Two series of nickel catalysts supported on silica were prepared and evaluated for the selective deoxygenation of sunflower oil into green diesel, under conditions without solvent. The catalysts were characterized with various techniques (N2 physisorption, CO chemisorption, XRD, SEM-EDS, TEM, H2-TPR, NH3-TPD). The first series involves catalysts with Ni content ranging between 10 and 60 wt%, synthesized by successive dry impregnation. The green diesel in the liquid product seems to depend mainly on the active nickel surface and the moderate acidity, following a volcano trend which is maximized over the sample with 50 wt% Ni loading. The second series concerns catalysts with 50 wt% Ni, synthesized by the use of four different techniques: Successive Dry Impregnation (SDI), Wet Impregnation (WI), using Ni(en)3(ΝΟ3)2 (en: ethylene diamine) as the Ni precursor and Deposition – Precipitation at room temperature (DP-NH3), Deposition – Precipitation at high temperature (DP-Urea), using Ni(ΝΟ3)2 as the Ni precursor. SDI or WI results mainly to granular nickel supported nanoparticles, whereas DP-NH3 and mainly DP-Urea to the formation of filamentous structures of a nickel phyllosilicate phase. The performance of the catalysts towards the production of green diesel follows the order WI>SDI> DP-NH3 >DP-Urea. The catalyst synthesized by WI exhibits the higher active surface in combination with high population of sites of moderate acidity.
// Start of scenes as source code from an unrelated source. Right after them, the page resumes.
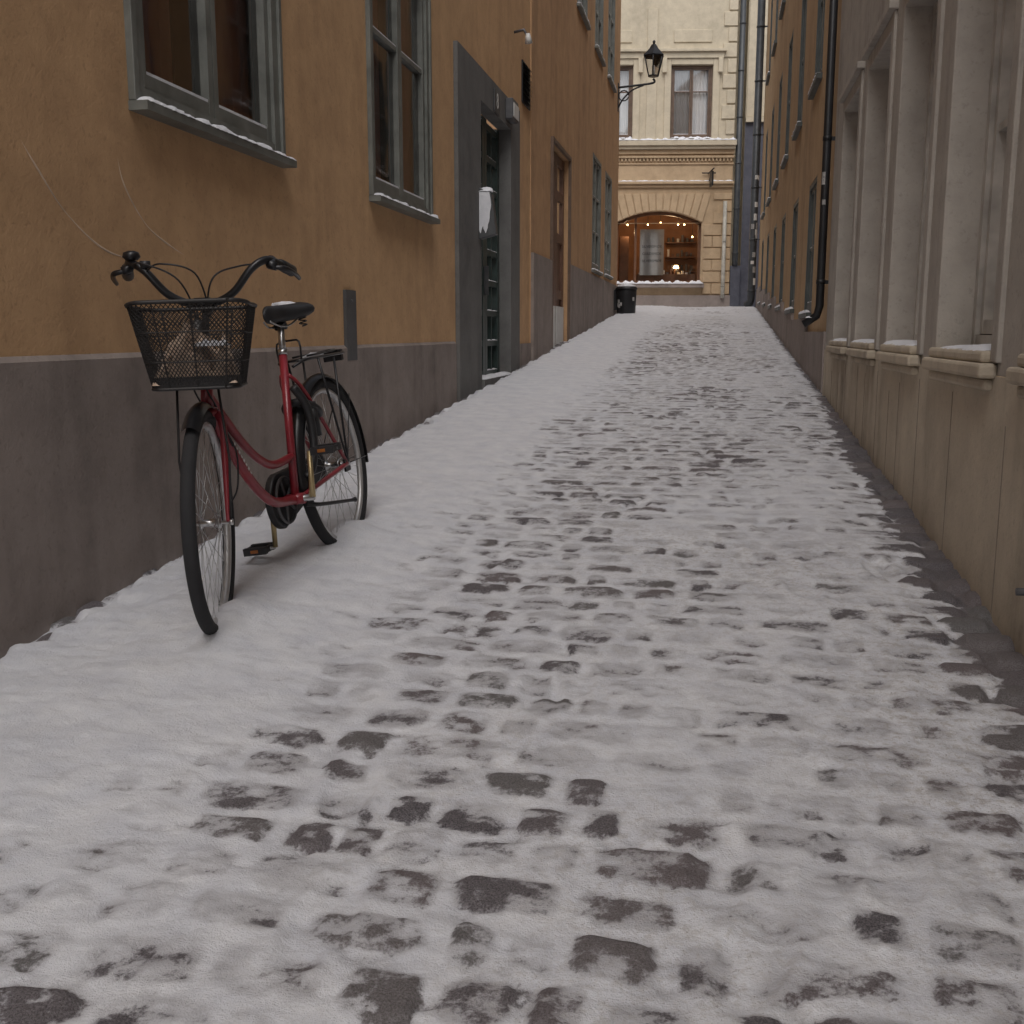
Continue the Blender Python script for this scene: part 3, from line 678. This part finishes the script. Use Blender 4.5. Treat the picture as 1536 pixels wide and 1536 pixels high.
# ================================================================ BICYCLE
RED=NT("red_bicycle_paint"); RED.col(RED.ramp(RED.noise(12,3),[(.3,(.20,.016,.026)),(.7,(.27,.024,.034))])); RED.rough(.33); RED.b.inputs["Coat Weight"].default_value=.2; RED=RED.m
TYRE=simple("tyre_rubber",(.018,.018,.020),.85,bump=.4); CHROME=simple("dull_chrome",(.50,.50,.50),.28,1.0,var=.15); ALU=simple("aluminium_rim",(.55,.55,.55),.42,.7,var=.1)
BLK=simple("black_plastic",(.016,.016,.018),.5); BLKG=simple("black_gloss_metal",(.015,.015,.017),.33,.2); GOLD=simple("salted_crank_metal",(.42,.33,.18),.4,.8)
fwd=Vector((0,-1,-.0455)).normalized(); lft=Vector((1,0,0)); upv=fwd.cross(lft)
Mx=Matrix((fwd,lft,upv)).transposed().to_4x4()
bk=empty("bicycle",Matrix.Translation((-1.466,4.12,-.880))@Mx@Matrix.Rotation(math.radians(8),4,'X'))
AX=.352; fa=Vector((1.085,0,AX)); ra=Vector((0,0,AX)); HB=Vector((.965,0,.70)); hd=Vector((-.36,0,.933)).normalized()
RS_=Matrix.Rotation(math.radians(18),4,hd)
def steer(p): return HB+(RS_@(Vector(p)-HB))
def wheel(name,c,T):
    mb=MB(); c=Vector(c)
    mb.torus(c,.331,.0215,TYRE,96,12,T=T); mb.obj(name+"_tyre",bk)
    mb=MB(); mb.torus(c,.306,.0135,ALU,96,8,T=T,flat=.95); 
    for k in range(36):
        a=2*math.pi*k/36; sd=1 if k%2 else -1; a2=a+(.9 if (k//2)%2 else -.9)
        p1=c+Vector((.019*math.cos(a2),sd*.028,.019*math.sin(a2))); p2=c+Vector((.298*math.cos(a),0,.298*math.sin(a)))
        mb.tube([p1,p2],.0011,CHROME,5,T=T)
    mb.tube([c+Vector((0,-.034,0)),c+Vector((0,-.030,0)),c+Vector((0,-.026,0)),c+Vector((0,-.02,0)),c+Vector((0,.02,0)),c+Vector((0,.026,0)),c+Vector((0,.030,0)),c+Vector((0,.034,0))],[.012,.021,.021,.012,.012,.021,.021,.012],CHROME,14,T=T)
    mb.tube([c+Vector((0,-.066,0)),c+Vector((0,.066,0))],.006,CHROME,8,T=T)
    mb.tube([c+Vector((0,.060,0)),c+Vector((0,.070,0))],.010,CHROME,6,T=T)
    mb.obj(name+"_rim_and_spokes",bk)
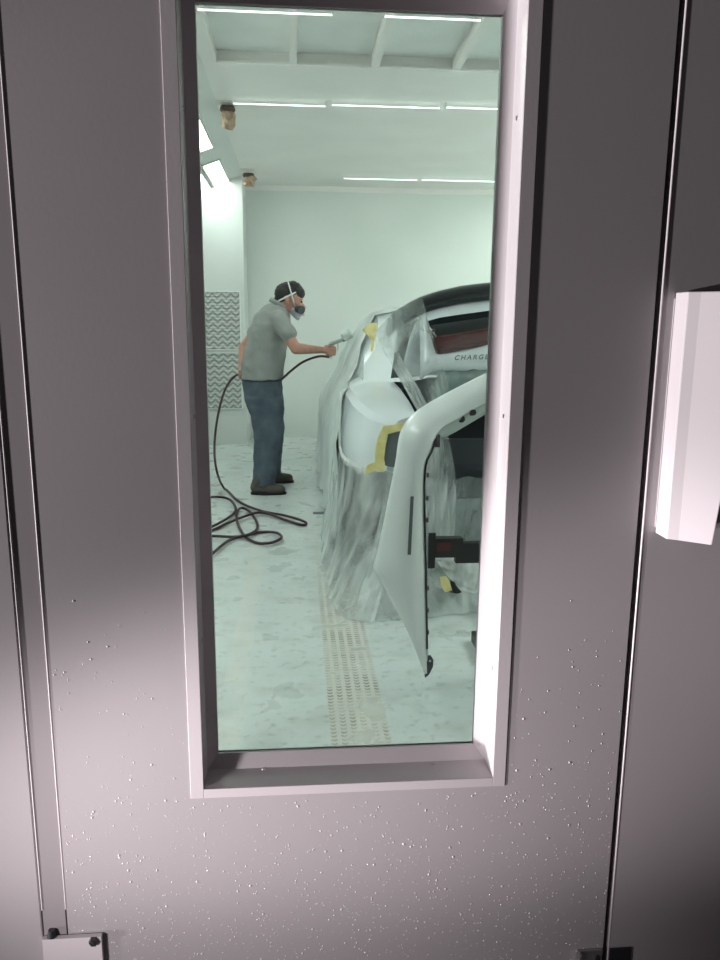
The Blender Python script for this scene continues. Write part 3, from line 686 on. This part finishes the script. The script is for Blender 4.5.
# film over doors, roof and bonnet
bm = bmesh.new(); rows = []
Yb = [(0, 3.13), (12, 3.13), (18, 3.30), (21, 3.62), (24, 4.00), (27, 4.25), (30, 4.5), (33, 4.65), (39, 4.7)]
NR = 90
for q_ in range(NR):
    rl = []
    for k in range(40):
        yb0 = curve(Yb, k); Y = lerp(yb0, 7.42, (q_ / (NR - 1)) ** 1.15); h = prof(Y, .014, True); sgi, fr = divmod(k, 3)
        a, b = h[min(sgi, 13)], h[min(sgi + 1, 13)]; u, z = lerp(a[0], b[0], fr / 3), lerp(a[1], b[1], fr / 3)
        d = .010 * noise.noise(Vector((Y * 5, u * 4, z * 7))) + .006 * noise.noise(Vector((Y * 17, u * 9, z * 15)))
        rl.append((u + d + .006 if k < 38 else u, z + (d if u < .8 else 0), Y + .015 * sin(z * 20)))
    rows.append([Vector((CX - u, Y, z)) for u, z, Y in rl] + [Vector((CX + u, Y, z)) for u, z, Y in rl[-2::-1]])
grid(bm, rows)
child('masking_film', bm, filmthick, car, smooth=True, label='translucent film over doors and roof')
# film hanging round the rear wheel and rear end down to the floor
top = [(.235, 3.60), (.24, 3.30), (.255, 3.0), (.275, 2.80), (.34, 2.64), (.46, 2.53), (.62, 2.50), (.85, 2.48), (1.15, 2.48), (1.5, 2.48)]
bot = [(.17, 3.60), (.16, 3.30), (.15, 3.0), (.17, 2.72), (.17, 2.38), (.24, 2.12), (.46, 2.10), (.80, 2.16), (1.15, 2.22), (1.5, 2.22)]
def spl(tab, t):
    n_ = len(tab) - 1; x = t * n_; i = min(int(x), n_ - 1); f = x - i; p = [tab[max(0, min(n_, i + k))] for k in (-1, 0, 1, 2)]
    return [.5 * (2 * p[1][c] + (p[2][c] - p[0][c]) * f + (2 * p[0][c] - 5 * p[1][c] + 4 * p[2][c] - p[3][c]) * f * f + (3 * p[1][c] - p[0][c] - 3 * p[2][c] + p[3][c]) * f ** 3) for c in range(len(p[0]))]
def drape(t0, t1, z0, z1, m, nu=90, nv=40, amp=.03, lab=None, seed=0):
    bm = bmesh.new(); rows = []
    for j in range(nv + 1):
        v = j / nv; r = []
        for i in range(nu + 1):
            t = lerp(t0, t1, i / nu); a = spl(top, t); b = spl(bot, t); e_ = v ** 1.6
            x, y = lerp(a[0], b[0], e_), lerp(a[1], b[1], e_)
            d = amp * (.3 + v) * (noise.noise(Vector((t * 26, v * 1.3, seed))) + .4 * noise.noise(Vector((t * 60, v * 4, seed + 3))))
            nx, ny = (-1, 0) if t < .35 else ((-.7, -.7) if t < .5 else (0, -1))
            r.append(Vector((x + nx * abs(d), y + ny * abs(d) + .01 * sin(v * 9), lerp(z0, z1, v) + .02 * (1 - v) * noise.noise(Vector((t * 30, 0, 9))))))
        rows.append(r)
    grid(bm, rows); child('masking_film', bm, m, car, smooth=True, label=lab)
drape(0, .62, .625, .006, film, lab='translucent film hanging to the floor round the rear wheel')
drape(.55, 1, .60, .006, filmthin, seed=5, lab='thin film hanging across the rear end')
def pixfilm(ctrl, m, lab, amp=.02, nu=30, nv=40, seed=0, par=None, crown=0):   # ctrl rows: left (x,y,Y), right (x,y,Y)
    bm = bmesh.new(); rows = []
    A = [tuple(M(*a)) for a, b in ctrl]; B = [tuple(M(*b)) for a, b in ctrl]
    for j in range(nv + 1):
        v = j / nv; a = Vector(spl(A, v)); b = Vector(spl(B, v)); r = []
        for i in range(nu + 1):
            u = i / nu; p = a.lerp(b, u); d = amp * (noise.noise(Vector((u * 9 + v * 3, v * 2.5, seed))) + .5 * noise.noise(Vector((u * 20, v * 6, seed + 1))))
            p.y += d - .35 * amp * sin(pi * u); p.z += crown * sin(pi * u) * (1 - v) ** 3; p.z = max(p.z, .006); r.append(p)
        rows.append(r)
    grid(bm, rows); child('masking_film', bm, m, par or car, smooth=True, label=lab)

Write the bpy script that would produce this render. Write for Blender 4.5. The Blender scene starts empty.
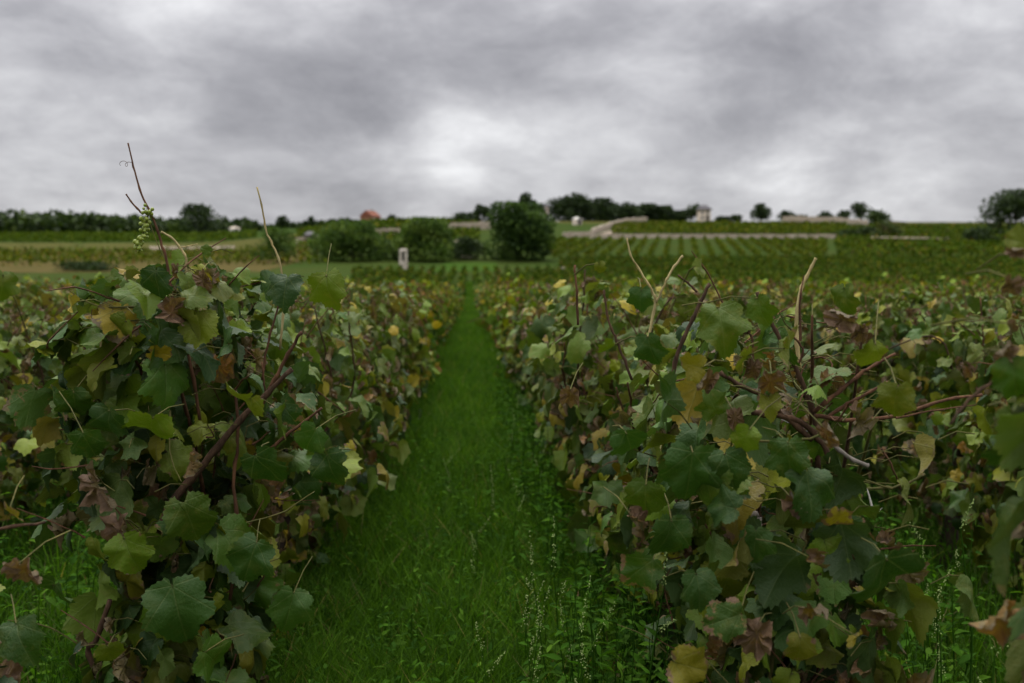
import bpy, math, random
import numpy as np
from mathutils import Vector, Matrix, Euler
R = math.radians
C = bpy.context.scene.collection
scn = bpy.context.scene

# ---------------------------------------------------------------- camera
EYE = 1.25
F = 35 / 36 * 1024
cam = bpy.data.cameras.new('camera'); camo = bpy.data.objects.new('camera', cam); C.objects.link(camo)
cam.lens = 35; cam.sensor_width = 36; cam.clip_start = 0.05; cam.clip_end = 6000
PITCH = math.atan((341.5 - 275) / F); YAW = math.atan((512 - 470) / F)
camo.location = (0, 0, EYE)
camo.rotation_euler = (math.pi / 2 - PITCH, 0, -YAW)
cam.dof.use_dof = True; cam.dof.focus_distance = 2.25; cam.dof.aperture_fstop = 3.6
scn.camera = camo
CM = camo.rotation_euler.to_matrix()

# ---------------------------------------------------------------- world
SKY = 1.05
SKY_OFF = (6.2, 3.4, 1.8)
SUN_DIR = Vector((-0.12, 0.45, 0.90)).normalized()       # towards the bright part of the cloud
w = bpy.data.worlds.new('World'); scn.world = w; w.use_nodes = True
nt = w.node_tree; nt.nodes.clear()
def N(t, **k):
    n = nt.nodes.new(t)
    for a, b in k.items(): setattr(n, a, b)
    return n
def L(a, b): nt.links.new(a, b)
def M_(op, a, b=None, c=None, clamp=False):
    n = N('ShaderNodeMath', operation=op, use_clamp=clamp)
    for i, v in enumerate((a, b, c)):
        if v is None: continue
        if isinstance(v, (int, float)): n.inputs[i].default_value = v
        else: L(v, n.inputs[i])
    return n.outputs[0]
def ramp(f, pts):
    n = N('ShaderNodeValToRGB'); L(f, n.inputs[0]); e = n.color_ramp.elements
    while len(e) < len(pts): e.new(0.5)
    for i, (p, c) in enumerate(pts):
        e[i].position = p; e[i].color = (*c, 1) if len(c) == 3 else c
    return n.outputs[0]
def mixc(f, a, b, bt='MIX'):
    n = N('ShaderNodeMix', data_type='RGBA', blend_type=bt)
    for s, v in ((n.inputs[0], f), (n.inputs[6], a), (n.inputs[7], b)):
        if isinstance(v, (int, float)): s.default_value = v
        elif isinstance(v, tuple): s.default_value = (*v, 1)
        else: L(v, s)
    return n.outputs[2]
def noise(vec, scale, detail=4, rough=.55, dist=0.0):
    n = N('ShaderNodeTexNoise'); L(vec, n.inputs['Vector'])
    n.inputs['Scale'].default_value = scale; n.inputs['Detail'].default_value = detail
    n.inputs['Roughness'].default_value = rough; n.inputs['Distortion'].default_value = dist
    return n.outputs[0]

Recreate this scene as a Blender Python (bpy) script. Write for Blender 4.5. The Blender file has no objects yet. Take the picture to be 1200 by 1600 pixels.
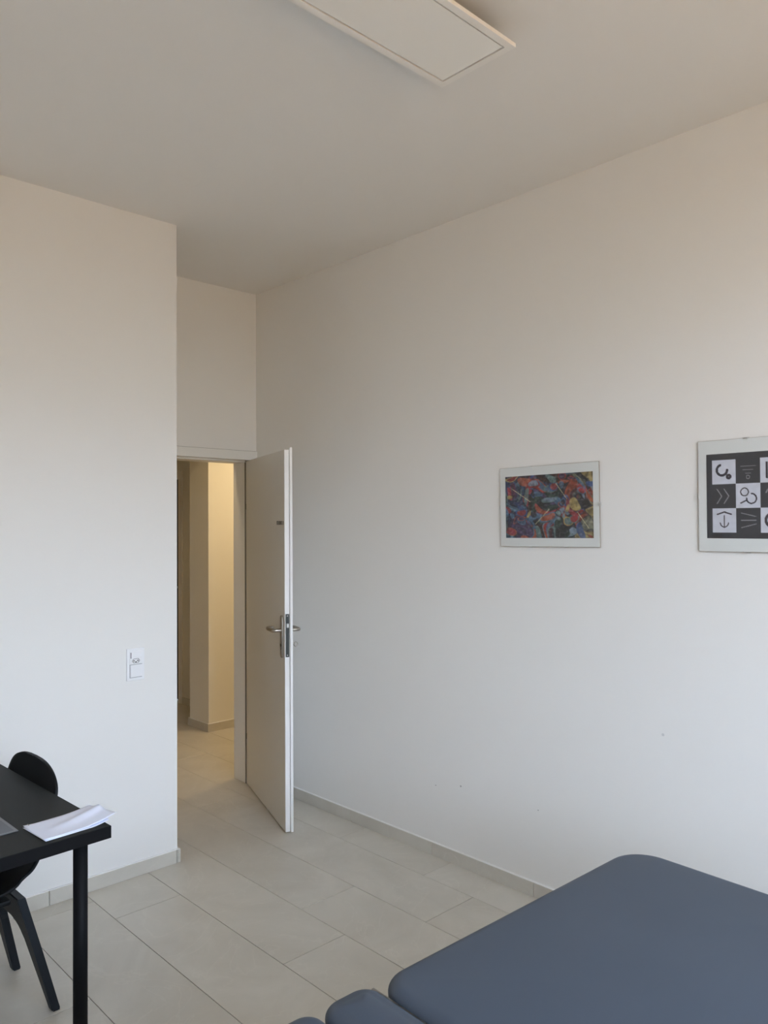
import bpy, bmesh, math, random
from mathutils import Vector, Matrix, Euler

# ------------------------------------------------------------------ camera, sky, light, exposure
scn = bpy.context.scene
C = scn.collection
R = math.radians
CAM_Z = 1.627
F_PX, CY = 1217.68, -1.18
yaw, pitch, roll = R(43.6491), R(0.9045), R(-0.3134)
fw = Vector((math.sin(yaw)*math.cos(pitch), math.cos(yaw)*math.cos(pitch), math.sin(pitch)))
rt = Vector((math.cos(yaw), -math.sin(yaw), 0)); up = rt.cross(fw)
r2 = rt*math.cos(roll) + up*math.sin(roll); u2 = up*math.cos(roll) - rt*math.sin(roll)
cd = bpy.data.cameras.new('camera'); cam = bpy.data.objects.new('camera', cd); C.objects.link(cam)
cd.sensor_fit = 'VERTICAL'; cd.sensor_height = 24; cd.sensor_width = 18
cd.lens = F_PX/1600*24; cd.shift_y = CY/1600; cd.clip_start = 0.02
M = Matrix((r2, u2, -fw)).transposed().to_4x4(); M.translation = (0, 0, CAM_Z); cam.matrix_world = M
scn.camera = cam

scn.view_settings.view_transform = 'Standard'; scn.view_settings.look = 'None'
scn.view_settings.exposure = 0.0; scn.view_settings.gamma = 1; scn.view_settings.use_curve_mapping = False
scn.cycles.max_bounces = 14; scn.cycles.diffuse_bounces = 10

w = bpy.data.worlds.new('world'); scn.world = w; w.use_nodes = True
nt = w.node_tree; bg = nt.nodes['Background']
tc = nt.nodes.new('ShaderNodeTexCoord'); sp = nt.nodes.new('ShaderNodeSeparateXYZ'); cr = nt.nodes.new('ShaderNodeValToRGB')
mp = nt.nodes.new('ShaderNodeMapRange'); mp.inputs[1].default_value = -1; mp.inputs[2].default_value = 1
nt.links.new(tc.outputs['Generated'], sp.inputs[0]); nt.links.new(sp.outputs[2], mp.inputs[0])
nt.links.new(mp.outputs[0], cr.inputs[0]); nt.links.new(cr.outputs[0], bg.inputs[0])
e = cr.color_ramp.elements                     # 0 = straight down (sunlit paving), 0.5 = horizon, 1 = zenith
e[0].position = 0.0; e[0].color = (0.42, 0.29, 0.165, 1)
e[1].position = 1.0; e[1].color = (0.52, 0.78, 1.10, 1)
for pos, col in ((0.48, (0.42, 0.29, 0.168, 1)), (0.505, (0.78, 0.84, 0.84, 1)), (0.55, (0.95, 1.05, 1.16, 1)), (0.58, (1.58, 1.84, 2.25, 1)), (0.64, (1.45, 1.72, 2.15, 1)), (0.75, (0.85, 1.06, 1.38, 1))):
    n = e.new(pos); n.color = col
bg.inputs[1].default_value = 8.1

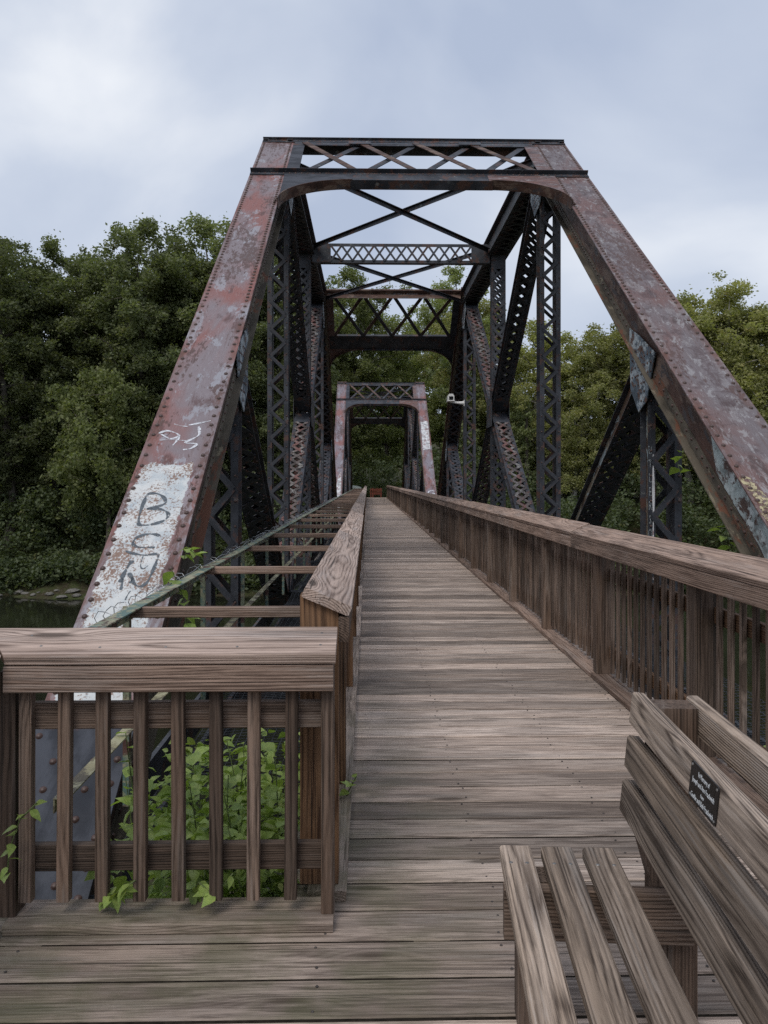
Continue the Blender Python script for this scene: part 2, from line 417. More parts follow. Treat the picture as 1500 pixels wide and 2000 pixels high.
M['bark'] = bark_mat('grey_bark', (0.075, 0.063, 0.05), (0.14, 0.125, 0.105))
M['bark_pale'] = bark_mat('pale_sycamore_bark', (0.16, 0.145, 0.12), (0.36, 0.34, 0.30))

# ------------------------------------------------------------------ object helpers
def mesh_from(name, verts, faces, mat=None, smooth=False):
    me = bpy.data.meshes.new(name)
    me.from_pydata([tuple(v) for v in verts], [], faces)
    if mat is not None:
        for mm in (mat if isinstance(mat, (list, tuple)) else [mat]):
            me.materials.append(mm)
    if smooth:
        me.polygons.foreach_set("use_smooth", [True] * len(me.polygons))
    me.update()
    return me

def quads_mesh(name, V, mat, n_per=4):
    """V: (N, n_per, 3) numpy array of separate polygons."""
    N = V.shape[0]
    me = bpy.data.meshes.new(name)
    me.vertices.add(N * n_per)
    me.vertices.foreach_set("co", V.reshape(-1).astype(np.float32))
    me.loops.add(N * n_per)
    me.loops.foreach_set("vertex_index", np.arange(N * n_per, dtype=np.int32))
    me.polygons.add(N)
    me.polygons.foreach_set("loop_start", np.arange(0, N * n_per, n_per, dtype=np.int32))
    me.materials.append(mat)
    me.update(calc_edges=True)
    me.validate()
    return me

def add(name, me, parent=None, mtx=None, **props):
    o = bpy.data.objects.new(name, me)
    COL.objects.link(o)
    if parent is not None:
        o.parent = parent
    if mtx is not None:
        o.matrix_basis = mtx
    for k, v in props.items():
        o[k] = v
    return o

def thing(name, label, cat, loc=(0, 0, 0), rz=0.0, group=None):
    o = bpy.data.objects.new(name, None)
    o.empty_display_size = 0.2
    COL.objects.link(o)
    o.location = loc
    o.rotation_euler = (0, 0, rz)
    o["label"] = label; o["category"] = cat
    if group:
        o["group"] = group
    return o

def copy_tree(o, parent, mtx=None, skip=()):
    if o.name.split('.')[0] in skip:
        return None
    c = o.copy()
    COL.objects.link(c)
    c.parent = parent
    if mtx is not None:
        c.matrix_basis = mtx
    for ch in list(o.children):
        copy_tree(ch, c, None, skip)
    return c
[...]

The catalysts prepared by DP, although exhibiting a very high surface area and a very high nickel dispersion, did not appear more effective in the n-alkanes production, due to the formation of a very well dispersed nickel phyllosilicate phase, but not fully reducible even at very high temperatures and thus inactive in the selective deoxygenation of sunflower oil.